Alors soit, le fait est que l’écriture de romans et l’écriture scénaristique n’ont effectivement strictement rien à voir, puisqu’il s’agit avant tout d’un travail d’équipe avec d’autres scénaristes et de nombreux techniciens. Mais les arguments énoncés sont, je trouve, plutôt erronés.
L’un des points communs entre la littérature et les séries (disons le roman en général), c’est le traitement du temps, très différent de la façon dont il est traité au cinéma.
Je suis également d’un avis partagé par rapport au propos d’Overmyer. Les séries ont des points communs avec la littérature comme le chapitrage, le temps de narration, le nombre de personnages, leurs histoires, etc. L’effort demandé par un livre n’est en effet pas comparable à celui demandé par une série. Et juste en cela la série ne sera jamais du roman. Mais, il n’y a pas qu’une interprétation possible à une série. La profondeur de son propos peut également amener à diverses interprétations.
Bizarre qu’un scénariste de séries haut de gamme manque à ce point de lucidité sur l’art pour lequel il travaille.

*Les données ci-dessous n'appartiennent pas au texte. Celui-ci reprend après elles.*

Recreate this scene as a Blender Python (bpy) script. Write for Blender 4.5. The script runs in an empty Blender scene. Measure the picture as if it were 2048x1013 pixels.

En même temps, la question posée ouvrant la réflexion est des plus bidons : oui, il y a des différences et des points communs entre la littérature romanesque et les séries TV. Tout comme il peut y avoir des points communs entre cinéma et théâtre, ou cinéma et littérature, etc… Et après ?… On est bien avancés, une fois qu’on a dressé une petite liste de ces différences et points communs. Et pour aboutir à ?…
@Ralph McReiss : au XIXème siècle, on avait dans les journaux des romans-feuilletons, tout comme on peut avoir une histoire à suivre dans les séries-feuilletons. Voilà déjà un point commun, on ne peut donc plus dire qu’ “elles n’ont strictement rien à voir “.